Originally Posted by combusean (Post 7993764)
I've never put two and two together that the golf courses were always deep green and the local parks were always bone dry when I lived there. It suggests a massive misallocation of public funds and goodwill--the peasants get the dirt, the gentry get the grass.

That being said, losing Encanto would be the end of an era, and turning it into a vacant lot would be a nightmare.

Then you get stuck with what to do with it that could additionally appease people whose property values suddenly plummeted. I hope this is planned well.

Golfing is a dying activity generally. Its too expensive for what it is and has lots of courses private and public have close dup because they cant maintain their properties and TBH the land is more valuable as redevelopment.

Its actually quite a crazy situations because due to the zoning, and agreements that had these courses built in the first place cities can force a company to keep it a golf course so courses have turned to letting the plants die so the community demands something be done.

basically like most of our problems its because of crazy laws and promises made decades ago with no regard for weather this makes sense long term coming to back to bite ...well the grandkids of those who made the promises in the first place.

biggus diggus Nov 21, 2017 10:33 PM

When Maryvale Golf Course was going to close the residents near it were just saying things like "oh, too bad that is happening. Nothing I can do about it".

That certainly will not be the case with residents in Encanto and Palmcroft. Once this thing goes public (it's still on the discussion table privately so nothing to take public) you're going to hear some salty voices. Actually, you'll probably first hear about this from a report of angry residents opposing golf course closure for redevelopment or something similar.

CrestedSaguaro Nov 21, 2017 11:34 PM

Quote:

Originally Posted by biggus diggus (Post 7993862)
When Maryvale Golf Course was going to close the residents near it were just saying things like "oh, too bad that is happening. Nothing I can do about it".

That certainly will not be the case with residents in Encanto and Palmcroft. Once this thing goes public (it's still on the discussion table privately so nothing to take public) you're going to hear some salty voices. Actually, you'll probably first hear about this from a report of angry residents opposing golf course closure for redevelopment or something similar.
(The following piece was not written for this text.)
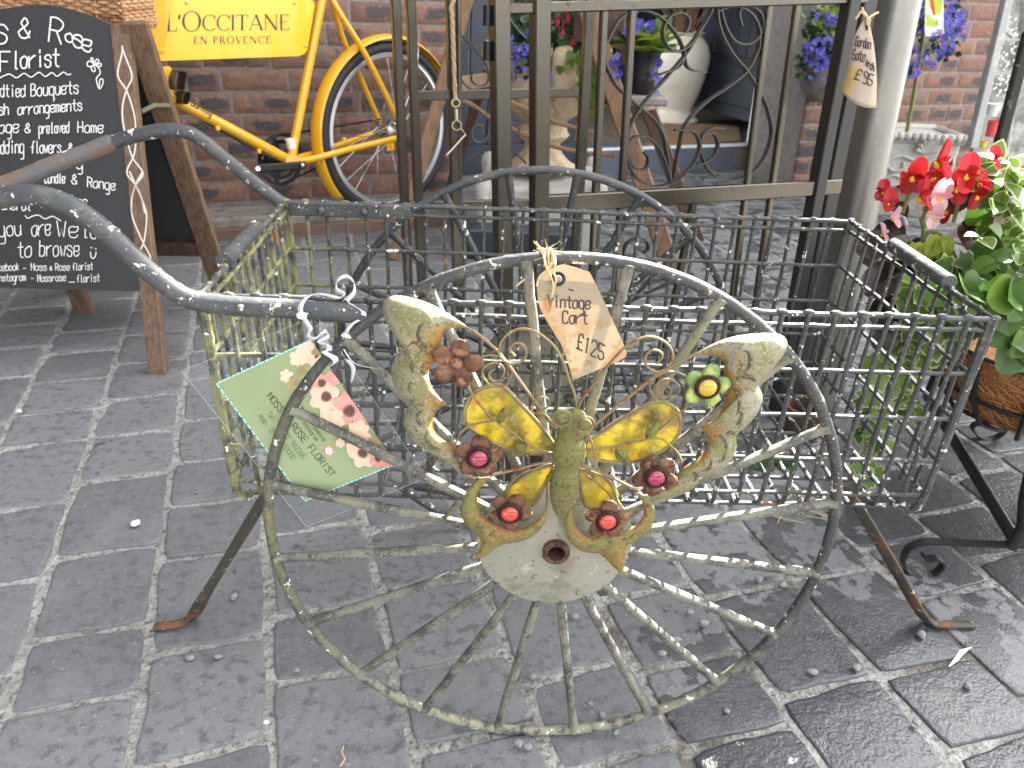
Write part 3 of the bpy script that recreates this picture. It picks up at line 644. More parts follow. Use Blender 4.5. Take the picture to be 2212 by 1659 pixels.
# ================================================================ BUTTERFLY
za = Z(900, 600, 700); zb = Z(1100, 900, 600, 1659); zc_ = Z(1500, 700, 700)
BO = .047
def bp_(p, off=BO): return onwheel(p[0], p[1], off)
bf = thing('butterfly_ornament', onwheel(1230, 1110, BO), 'rusty tin butterfly with yellow glass wings and jewelled flowers tied to the wheel', 'garden ornament')
def bulge(outer, inner, name, m, h=.015, N=70, M=9, ridges=(), tail=None):
    mb = MB(); o = resample(cr([V((*q, 0)) for q in outer], 5), N); i_ = resample(cr([V((*q, 0)) for q in inner], 5), N); G = []
    for k in range(N):
        row = []; wdt = (o[k]-i_[k]).length/1660*.8
        hh = min(h, wdt*.30)
        for j in range(M):
            t = j/(M-1); p = o[k].lerp(i_[k], t); row.append(mb.vert(bp_(p, BO+hh*math.sin(math.pi*t)**.7), t*.9+.05))
        G.append(row)
    for k in range(N-1):
        for j in range(M-1): mb.face((G[k][j], G[k+1][j], G[k+1][j+1], G[k][j+1]))
    # back skin
    B = [[mb.vert(bp_(o[k], BO-.003)), mb.vert(bp_(i_[k], BO-.003), .9)] for k in range(N)]
    for k in range(N-1):
        mb.face((B[k][0], B[k][1], B[k+1][1], B[k+1][0])); mb.face((G[k][0], B[k][0], B[k+1][0], G[k+1][0])); mb.face((G[k][-1], G[k+1][-1], B[k+1][1], B[k][1]))
    for k in (0, N-1): mb.face([*G[k], B[k][1], B[k][0]])
    mb.cr = 0  # ridges coloured dark, painting relief shading along the embossing
    for rg in ridges:
        P = []
        for q in cr([V((*q_, 0)) for q_ in rg], 5):
            k_ = min(((o[a].lerp(i_[a], b/(M-1))-q).length_squared, a, b) for a in range(N) for b in range(M)); w_ = (o[k_[1]]-i_[k_[1]]).length/1660*.8
            P.append(bp_(q, BO+min(h, w_*.30)*math.sin(math.pi*k_[2]/(M-1))**.7-.0006))
        n = len(P); mb.tube(P, [.0023*math.sin(math.pi*(.12+.76*q/(n-1))) for q in range(n)], 7, flat=1)
    if tail:
        a_, b_ = (resample(cr([V((*q, 0)) for q in t_], 5), 24) for t_ in tail); T_ = []
        for k in range(24):
            w_ = (a_[k]-b_[k]).length/1660*.8; T_.append([mb.vert(bp_(a_[k].lerp(b_[k], q/8), BO-.002+min(h*.95, w_*.38)*math.sin(math.pi*q/8)**.7), .2+.6*(k/23)) for q in range(9)])
        for k in range(23):
            for q in range(8): mb.face((T_[k][q], T_[k][q+1], T_[k+1][q+1], T_[k+1][q]))
    return mb.build(name, m, bf, sharp=60)
oA = ZP(za, [(810, 655), (640, 540), (480, 450), (330, 400), (220, 383), (150, 400), (112, 450), (113, 530), (150, 610), (200, 700), (255, 782), (205, 860), (178, 950), (183, 1040), (215, 1115), (265, 1170), (318, 1216), (280, 1290), (268, 1370), (298, 1450), (350, 1520), (430, 1572), (485, 1605)])+ZP(zb, [(5, 655), (60, 710), (130, 742), (215, 742)])
iA = ZP(za, [(810, 660), (740, 637), (660, 636), (600, 655), (568, 700), (556, 760), (530, 830), (495, 900), (468, 960), (465, 1020), (482, 1080), (522, 1140), (560, 1185), (602, 1217), (560, 1245), (522, 1280), (500, 1340), (508, 1410), (540, 1460), (600, 1510), (648, 1550), (655, 1600)])+ZP(zb, [(25, 600), (80, 685), (150, 720), (215, 735)])
rA = [ZP(za, q) for q in ([(455, 580), (400, 620), (385, 690), (420, 755), (462, 790)], [(300, 775), (350, 742), (400, 775), (430, 815), (380, 835), (320, 815), (295, 780)], [(470, 825), (385, 855), (338, 920), (352, 1000)], [(425, 900), (400, 960), (430, 990)],
     [(345, 1045), (318, 1090), (350, 1150), (395, 1180)], [(420, 1040), (400, 1090)], [(415, 1270), (378, 1310), (395, 1370), (435, 1395)], [(450, 1430), (445, 1490), (500, 1550), (560, 1570)], [(320, 1225), (370, 1205), (420, 1235)])]
bulge(oA, iA, 'upper_wing', BFM, ridges=rA)
oB = ZP(zc_, [(630, 512), (740, 450), (860, 400), (1000, 370), (1150, 357), (1260, 364), (1315, 390), (1337, 440), (1310, 520), (1250, 600), (1180, 680), (1110, 746), (1142, 830), (1135, 910), (1100, 985), (1040, 1055), (990, 1105), (938, 1146), (946, 1215), (925, 1295), (880, 1370), (810, 1430), (730, 1462), (652, 1475), (635, 1525), (575, 1575), (500, 1612), (400, 1634), (300, 1645), (210, 1632), (165, 1592)])
iB = ZP(zc_, [(630, 525), (730, 530), (800, 548), (840, 582), (846, 640), (850, 700), (862, 760), (866, 830), (855, 900), (822, 960), (762, 1030), (705, 1068), (655, 1090), (700, 1120), (720, 1180), (710, 1240), (680, 1290), (620, 1340), (560, 1375), (510, 1420), (470, 1500), (410, 1550), (300, 1592), (210, 1602), (165, 1590)])
rB = [ZP(zc_, q) for q in ([(985, 485), (1035, 510), (1050, 570), (1025, 640), (985, 660)], [(960, 560), (985, 610)], [(880, 740), (930, 790), (960, 850), (960, 930), (940, 990)], [(930, 720), (1000, 690), (1060, 700), (1085, 730)], [(965, 960), (985, 990), (960, 1050), (930, 1060)],
     [(800, 1140), (850, 1180), (862, 1260), (835, 1330), (800, 1345)], [(860, 1135), (905, 1115), (930, 1140)], [(745, 1320), (750, 1370), (715, 1410), (670, 1420)], [(600, 1430), (640, 1450), (610, 1500)])]
bulge(oB, iB, 'upper_wing', BFM, ridges=rB)
oC = ZP(zb, [(270, 733), (200, 735), (135, 790), (88, 865), (67, 945), (80, 1015), (125, 1075), (185, 1125), (250, 1170), (330, 1185), (440, 1172), (530, 1147), (602, 1092), (642, 1020), (652, 928)])
iC = ZP(zb, [(270, 740), (215, 790), (183, 850), (183, 910), (203, 960), (250, 1010), (310, 1050), (380, 1080), (440, 1085), (510, 1070), (580, 1030), (622, 980), (648, 930)])
bulge(oC, iC, 'lower_wing', BFR, h=.010, N=50, tail=(ZP(zb, [(120, 1050), (178, 1120), (203, 1160), (194, 1215), (160, 1288)]), ZP(zb, [(330, 1090), (345, 1182), (285, 1228), (232, 1268), (161, 1289)])),
      ridges=[ZP(zb, q) for q in ([(170, 1040), (190, 1070), (230, 1060)], [(210, 1110), (260, 1120), (300, 1090)])])
oD = ZP(zb, [(1250, 828), (1330, 870), (1372, 930), (1386, 990), (1362, 1060), (1312, 1122), (1240, 1170), (1150, 1215), (1060, 1240), (1000, 1247), (930, 1242), (860, 1220), (800, 1160), (774, 1090), (778, 1000), (817, 943)])
iD = ZP(zb, [(1255, 840), (1288, 885), (1305, 950), (1290, 1010), (1250, 1060), (1180, 1090), (1100, 1102), (1040, 1112), (960, 1140), (900, 1122), (856, 1080), (832, 1020), (820, 948)])
bulge(oD, iD, 'lower_wing', BFR, h=.010, N=50, tail=(ZP(zb, [(990, 1160), (1005, 1245), (1055, 1290), (1100, 1342), (1153, 1381)]), ZP(zb, [(1230, 1110), (1195, 1195), (1178, 1280), (1172, 1340), (1155, 1382)])),
      ridges=[ZP(zb, q) for q in ([(1150, 1150), (1210, 1140), (1250, 1100)], [(925, 1185), (960, 1200), (1010, 1180)])])
# glass panels with wire rims
def glass(pts, off=.038, leafm=GLASSY):
    P = cr([V((*zb(*p), 0)) for p in pts], 5, True); mb = MB(); mb.slab([bp_(p, off) for p in P], WF, .0035); g = mb.build('glass_panel', leafm, bf, sharp=30)
    mb = MB(); mb.tube([bp_(p, off-.001) for p in P], .0022, 7, closed=True); mb.build('wire_rim', BFWIRE, g)
glass([(700, 520), (630, 415), (560, 330), (430, 190), (370, 130), (320, 108), (240, 118), (160, 160), (110, 240), (95, 330), (120, 390), (190, 445), (250, 485), (330, 520), (420, 558), (540, 572), (690, 565)])
glass([(915, 500), (1000, 440), (1100, 370), (1200, 310), (1290, 260), (1370, 226), (1450, 230), (1520, 270), (1550, 330), (1545, 420), (1500, 490), (1430, 550), (1330, 600), (1200, 630), (1080, 625), (980, 612), (920, 590)])
glass([(690, 655), (560, 690), (470, 740), (390, 800), (370, 860), (420, 900), (500, 930), (565, 915), (625, 800)], .040)
glass([(870, 685), (960, 695), (1040, 735), (1100, 800), (1120, 870), (1060, 920), (960, 940), (900, 905), (880, 800)], .040)
# body
mb = MB(); st_ = [(822, 274, 10), (823, 285, 55), (824, 305, 84), (824, 345, 106), (822, 390, 108), (817, 425, 100), (808, 448, 92), (805, 462, 88), (804, 480, 96), (803, 515, 112), (800, 560, 117), (796, 610, 108), (788, 650, 86), (783, 668, 80), (780, 690, 90), (775, 740, 101), (768, 800, 104), (762, 850, 98), (755, 900, 82), (746, 950, 58), (738, 985, 28), (735, 998, 8)]
P = [bp_(zb(x, y), BO+.014) for x, y, r in st_]; mb.tube(P, [r*.30/1660*.80 for x, y, r in st_], 18, flat=.75, fdir=WF)
body = mb.build('body', BFBODY, bf, sharp=60)
mb = MB()
for yy in (760, 800, 845, 888):
    k = (yy-740)/250; rr = (103-k*38)*.32/1660*.8; c = bp_(zb(775-(yy-740)*.12, yy), BO+.014); ax = (P[-1]-P[12]).normalized(); sd_ = ax.cross(WF).normalized()
    mb.tube([c+(sd_*math.cos(a)+WF*math.sin(a)*.76)*rr*1.005 for a in [math.pi*q/14 for q in range(15)]], .0008, 5)
mb.build('body_ring', BFBODY, body)
for ex, ey in ((752, 330), (905, 372)):
    c = bp_(zb(ex, ey), BO+.027); mb = MB(); mb.ball(c, .0068, 14, 8, (1, 1, .6), WU, WV, WF); e = mb.build('eye', BFBODY, bf)
    mb = MB()
    for rr in (.0092, .0074): mb.tube([c+(WU*math.cos(a)+WV*math.sin(a))*rr+WF*.002 for a in [2*math.pi*q/20 for q in range(20)]], .0007, 6, closed=True)
    mb.build('eye_ring', BFWIRE, e)
def wire(z, pts, name='wire_scroll', r=.0012, off=.044):
    mb = MB(); mb.tube(cr([bp_(z(*p), off) for p in pts], 6), r, 7); return mb.build(name, BFWIRE, bf)
wire(za, [(1605, 1270), (1590, 1150), (1550, 1040), (1510, 920), (1450, 800), (1370, 718), (1270, 655), (1170, 640), (1080, 678), (1020, 750), (1008, 830), (1050, 888), (1120, 910), (1190, 882), (1217, 820), (1190, 765), (1135, 750), (1092, 785), (1100, 820), (1130, 850)], 'antenna', .0015, .05)
wire(za, [(1612, 1260), (1660, 1160), (1750, 1050), (1850, 920), (1930, 830), (1990, 775), (2100, 715), (2190, 700)], 'antenna', .0014, .05)
wire(zc_, [(90, 460), (180, 405), (280, 384), (380, 420), (442, 490), (446, 560), (400, 630), (320, 656), (252, 612), (238, 545), (285, 490), (350, 500), (370, 540), (325, 595)], 'antenna', .0014, .05)
wire(za, [(800, 650), (1000, 820), (1200, 1090), (1440, 1420)], 'wing_stem', .0018)
wire(zc_, [(640, 515), (430, 620), (200, 780), (0, 940), (-220, 1120)], 'wing_stem', .0018)
wire(za, [(835, 885), (900, 850), (980, 845), (1060, 890), (1102, 960), (1092, 1030), (1030, 1082), (960, 1085), (893, 1025), (882, 950), (940, 908), (1010, 912), (1047, 965), (1020, 1030), (960, 1042), (930, 1000), (942, 970), (972, 955)])
wire(zc_, [(550, 690), (480, 660), (390, 655), (310, 690), (273, 750), (290, 830), (350, 882), (420, 875), (492, 820), (492, 760), (432, 715), (358, 722), (328, 780), (358, 840), (410, 848), (440, 800), (410, 760)])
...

I actually like the greenspace that golf courses provide. I'd hate to see Encanto go.

combusean Nov 21, 2017 11:39 PM

They should sell the golf courses at full market value, then use the money to route the pool of water east of Tempe Town Lake down the Salt River channel to restore the habitat there. You turn the manufactured waste of the golf course into real nature.

Hance Park renovations could also use the money, especially now that the private market is showing a lot of interest developing near it.

biggus diggus Nov 22, 2017 12:25 AM

My understanding is the hance park renovations are nearing their start.

azsunsurfer Nov 22, 2017 5:57 PM

As someone who golfs, the demographics around Encanto are not really ideal to sustain that course. It is an old course. I feel the city just wanted to subsidize it for all this time because they felt they needed to provide a cheap alternative to the residents. I noticed that those that use that course are older and probably dwindling in numbers. Most everyone from the affluent to retires prefer the courses far north and east valley. I say turn it into a distribution development!

biggus diggus Nov 22, 2017 6:19 PM

Quote:

Originally Posted by azsunsurfer (Post 7994706)
I noticed that those that use that course are older and probably dwindling in numbers.

This is not specific to Encanto Golf Course. Golf is, in general, a dying sport. More literally than figuratively.

fawd Nov 22, 2017 10:47 PM

Quote:

Originally Posted by biggus diggus (Post 7994736)
This is not specific to Encanto Golf Course. Golf is, in general, a dying sport. More literally than figuratively.

huh? The narrative that 'golf is dying' is, well, dying.


Golf had a CRAZY boom in the early 2000's, mostly attributed to Tiger Wood's popularity and a great economy. Courses were popping up like mushrooms, market got WAY too saturated... seemed to be the case for just about every industry, ha!

Like any bubble, it popped, and we saw years of consolidation. Plus the worst economic recovery since the Depression certainly doesn't help a sport that has an expensive barrier to entry.

Looking at actual golf participation statistics, the industry bottomed out about 2 years ago (still above pre-Tiger levels) and is coming back STRONG. In 2016 2.5 million people played golf on a golf course for the first time (higher than at it's peak during Tiger).

Plus you have the Top Golf phenomenon which is totally changing the way new players touch & experience the sport.


Totally agree, we're still going to see some 'urban' course closures. But the sport of golf is stronger than it's been in years!

https://www.forbes.com/sites/erikmat.../#55f52c70729f

biggus diggus Nov 22, 2017 11:00 PM

yeah, okay.

Golf is not attracting young players. If you don't attract youth and your core audience/participants die off, that's the definition of a dying sport. Google search will give you two very different takes and much like anything they are polar opposites. One could argue either way. I'm not going to argue, but my take is that as a life long player I'm seeing fewer people on the course and it's easier to get a tee time. It's not just by a little bit, either.

Sun Belt Nov 23, 2017 2:55 PM

Quote:

Originally Posted by combusean (Post 7993764)
It suggests a massive misallocation of public funds and goodwill--the peasants get the dirt, the gentry get the grass.

Isn't that how it works everywhere? This doesn't just apply to parks, but other things like sidewalks, streets, street lights, police/fire coverage so on and so forth.